Euclid was a Greek mathematician and the “father of geometry” that lived in the 4th- to 3rd-century BC. Euclidean geometry is basic to our understanding of mathematics, including the Pythagorean Theorem.

In the mid 20th-century, Alvin Lustig designed only twelve letters “Euclid: A New Type”, based on Euclid’s writings. In 2010, designer Craig Welsh contacted Elaine Lustig Cohen – Lustig’s collaborator and widow – to complete Euclid. In 2016, a Kickstarter campaign saw this project through to a modern and complete typeface named Lustig Elements. Using a rigid grid, quarter circles were used to express curves and diagonal elements. The result is an elegant and cohesive typeface that is perfect to replicate in a quilt.

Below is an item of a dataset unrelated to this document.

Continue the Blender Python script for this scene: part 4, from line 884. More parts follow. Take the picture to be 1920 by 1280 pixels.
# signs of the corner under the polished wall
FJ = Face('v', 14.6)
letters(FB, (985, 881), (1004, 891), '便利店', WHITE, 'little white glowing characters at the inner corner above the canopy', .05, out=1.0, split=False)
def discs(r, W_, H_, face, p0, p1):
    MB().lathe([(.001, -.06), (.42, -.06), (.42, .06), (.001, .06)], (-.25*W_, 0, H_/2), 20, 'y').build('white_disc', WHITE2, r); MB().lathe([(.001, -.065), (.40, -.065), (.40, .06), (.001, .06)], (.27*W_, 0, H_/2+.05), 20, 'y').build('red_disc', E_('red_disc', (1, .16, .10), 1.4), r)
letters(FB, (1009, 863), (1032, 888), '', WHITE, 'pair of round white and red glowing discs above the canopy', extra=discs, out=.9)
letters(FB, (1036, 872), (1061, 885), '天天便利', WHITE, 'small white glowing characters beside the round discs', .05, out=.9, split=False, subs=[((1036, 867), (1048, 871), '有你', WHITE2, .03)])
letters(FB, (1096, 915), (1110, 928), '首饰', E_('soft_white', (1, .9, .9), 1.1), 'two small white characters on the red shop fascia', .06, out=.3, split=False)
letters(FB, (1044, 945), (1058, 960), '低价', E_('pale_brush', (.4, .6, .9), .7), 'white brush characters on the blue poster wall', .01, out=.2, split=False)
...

Deconstructing the original letterforms, from design intern Nicholas Stover

The 2017 Maritime Modern Quilt Guild Executive Challenge was “Word Play: Quilts with Text.” My personal challenge with Lustig Elements was to learn how to piece curves. At her “Speed Dating with Improv” workshop, Krista Henneberry of Poppyprint taught us how to do this by floating the pie piece on top while gently coercing the “L” piece into a straight line underneath. It worked pretty decently and I am happy to report that I will not shy away from quarter circles any longer.

At Patch a few months ago, this orange grid linen/cotton blend from Carolyn Friendlander’s Euclid collection was in the sale section and it had to be the background of these letters. I was simply going to use white for the letterforms, but when her Friedlander collection launched a couple months later, I found that the pattern subtly reappeared at the exact same scale and colour in one of the prints.

I took my time piecing this together and like how it turned out at that point. I grouped three letter together for no real reason other that I liked they way the looked. I decided it was a diptych and that made me retro-justify my decision.

  

Then it came time to quilt it. With a Euclidean geometry diagram, I started on my old Kenmore machine – the one I have used for about a decade. I keep this machine at Pier 21 for my residency there. I came home to finish it on my new Juki T2010-Q and the letters on “LID” got very wonky. The binding made everything worse. Although I love my new machine, I have a lot to figure out still…

Lustig Elements and Carolyn Friedlander: A match made in heaven.